I was at the gym tonight about to battle 'The Beast' (that's the endearing term for the most gosh awful stair climber on the face of the earth) and decided to do a quick run-through of the stash of trashy magazines before I climbed my way to misery. As I was reading through the regulars (US Weekly, People, etc.), I had a premonition. . . the stars in these magazines look like crap!
Not that I have a lot to compare to. . . afterall, I am the one who needs to spend about six years on a stair climber before I am even in the same hemisphere of shape as these women. But seriously, how is it that these magazine photographers manage to catch stars when they look their absolute worst? We aren't just talking 'I left my house without mascara' bad either. We are talking 'I decided not to bathe or brush my hair or change clothes between movies' bad and for some stars, that's a ridiculously long time!
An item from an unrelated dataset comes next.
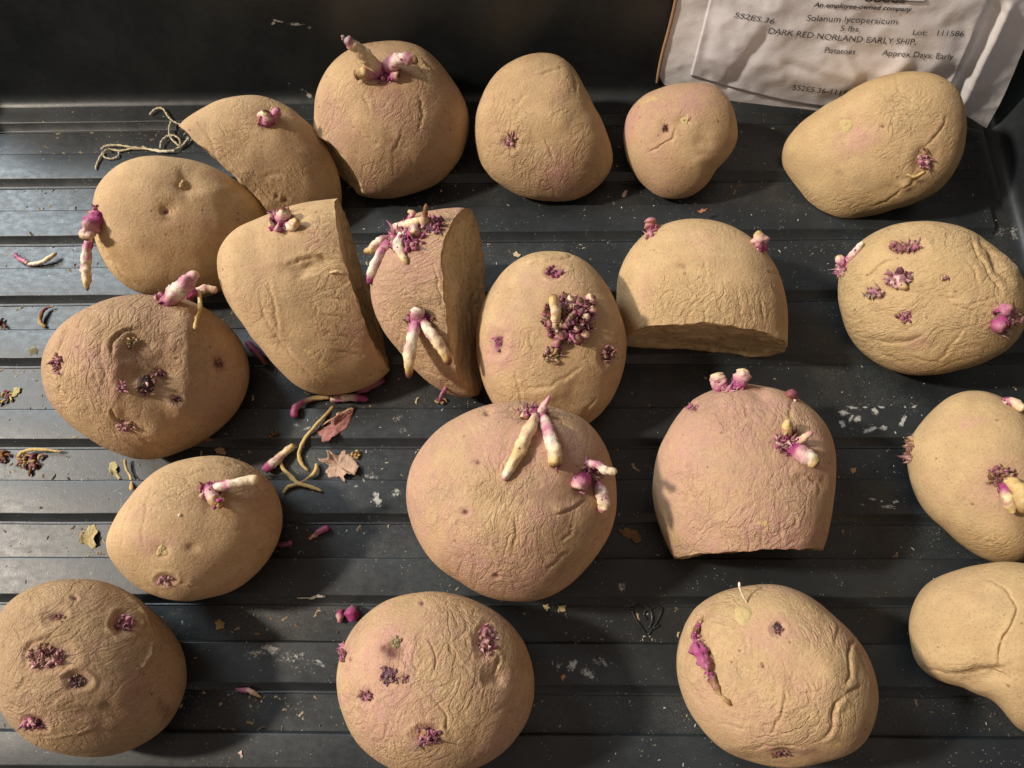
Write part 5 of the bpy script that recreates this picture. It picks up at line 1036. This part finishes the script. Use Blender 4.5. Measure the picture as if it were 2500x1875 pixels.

Then, it came to me. There is an old saying : Any publicity is good publicity. So, how do struggling stars make the first 10 pages of any magazine? There is only one surefire way. They go out in public dressed like a homeless person! I'm not just talking 'dressing down' either. I'm talking really, really sick it up.
Because it amused me, I'm going to share a few favorites with you straight from one of the classiest magazines I know (no, not the National Inquirer). Forbes Magazine did an actual slideshow on 'Overexposed Celebrities' which, oddly enough, happen to be some of the worst dressed people that I have ever seen (point about publicity proven, huh?): http://www.forbes.com/2006/10/04/tech-media_cx_lr_100406_celeb_slide.html?thisSpeed=12000
My favorite from the show:
Pamela's mangled face! It's awsomely sick. Somebody get that woman a chisel.
Moral of the story: If you are ever in Beverly Hills, oversized furry boots with cutoffs, a t-shirt and a beanie are not just for Arkansas anymore. Sport 'em on Rodeo and I'll see you in US Magazine.